Sanders addresses supporters in Arizona in July.

Sanders addresses supporters in Arizona in July. Flickr user Gage Skidmore

Will Sanders Stay or Will He Go?

A senior adviser reportedly said the campaign would “sit back and assess where we are” after upcoming primaries.

After losing the New York state primary, Bernie Sanders will have to decide how the rest of the race should be run.

Hillary Clinton has long held a lead in the all-important competition for the delegates needed to secure the Democratic nomination. But before New York handed Clinton a victory, Sanders had been on a winning streak, securing seven consecutive victories in primary and caucus states. That allowed Sanders to claim momentum and quieted questions over how he expects to win and how long he will remain in the race.

Those questions have returned with a vengeance, and the campaign seems to be sending mixed messages as it works to respond. In an email to supporters on Wednesday, Sanders wrote, “We still have a path to the nomination, and our plan is to win the pledged delegates in this primary.” Sanders’s campaign manager, Jeff Weaver, projected confidence that the campaign will continue to pick up pledged delegates on MSNBC on Tuesday evening. But he also emphasized that the campaign will try to win over superdelegates, a group of influential party elites, even if Sanders trails Clinton in the pledged delegate count and the popular vote. “It’s going to be an election determined by the superdelegates,” Weaver said. 

Meanwhile, Sanders’s senior strategist, Tad Devine, told the AP that the campaign would need to “sit back and assess where we are” after the results of upcoming primary contests. Devine reportedly maintained that it would still be possible for Sanders to secure the nomination. But his wait-and-see tone seemed to signal uncertainty. It appeared to be the first hint of publicly expressed doubt on the part of the campaign over the fate of the race.

The longer Sanders stays in the race, the more time he has to preach his message of political revolution. If he fights all the way to the convention, Sanders may be able to extract concessions from Clinton and the Democratic Party, assuming Clinton ends up in position to receive the nomination. If Sanders drops out of the race before the convention, the delegates he has won would be free to move on to Clinton, and Sanders would risk losing the leverage he has worked so hard to win.

Still, Sanders’s ability to use that leverage could hinge on whether he can avoid alienating Clinton, the Democratic establishment, and liberal voters. Sanders hasexpressed a belief that he can win over superdelegates for some time. But his campaign seems to be putting a sharper point on that argument, effectively suggesting party elites can deliver the nomination to the Vermont senator.
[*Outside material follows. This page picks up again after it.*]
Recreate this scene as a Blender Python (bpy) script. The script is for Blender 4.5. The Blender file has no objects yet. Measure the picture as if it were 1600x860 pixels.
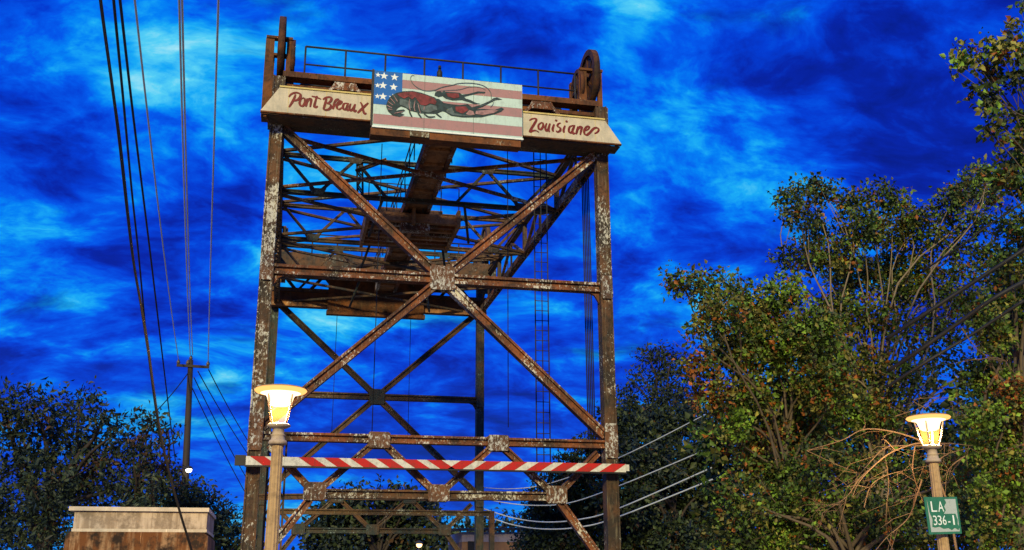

MSNBC’s Steve Kornacki sketched out the following scenario for Weaver on Tuesday:

If June 7 comes and goes, and Hillary Clinton has won the pledged delegate count in the primaries, and she’s won the popular vote, there are going to be calls … for you, the Sanders campaign, to make a decision to unite around her. You’re saying instead of that, you will spend those months, those weeks in the summer, trying to flip superdelegates to Bernie Sanders before the convention.

“At this point, yes, absolutely,” Weaver replied. That argument clashes with the campaign’s argument that it represents the voice of the people, and could hurt Sanders’s standing with voters who love him precisely because he rails against a rigged system where political power brokers call the shots. It’s also a long-shot strategy considering that superdelegates typically side with whichever candidate has the most popular support at the end of primary-voting season.

Team Sanders has also shown an increased willingness to challenge the Democratic Party and the Clinton campaign. The campaign raised the possibility on Monday that Clinton and the party may have violated campaign-finance laws as a result of a joint-fundraising effort. The claim puts Sanders squarely at odds with the Democratic Party. It also feeds a negative public perception, often stoked by Republicans, that Clinton is willing to break the law to consolidate power, even though at least some campaign finance and election experts suggest the fundraising was likely above board. The claim will certainly help Sanders gin up support from his followers. It could also help his campaign spotlight fundraising practices the senator believes should be illegal, even if they’re not illegal now.

Still, in publicly picking a fight with the Clinton campaign and the party, Sanders may be backing himself into a corner. If Sanders ends up convincing his supporters that his rival and her institutional backers are corrupt, it could be impossible for him to initiate conversations with Clinton and the rest of the establishment about the future of the party later on without damaging his own credibility.

Sanders has achieved far more in the Democratic primary race than nearly any political observer predicted. He has proven to the Democratic Party that a strong vein of populist support runs through it. He has inspired his followers to lay the groundwork for a political movement that will last far beyond the current election. He has shown that it is possible to shun super PACs and still bring in massive amounts of money from small-dollar donations. He has started to cultivate a new generation of political leaders who share his politics by fundraising for progressive candidates in less prominent races. But in the final stretches of the fight for the presidential nomination, the tone and tenor of the campaign may ultimately determine how effectively those gains are channeled.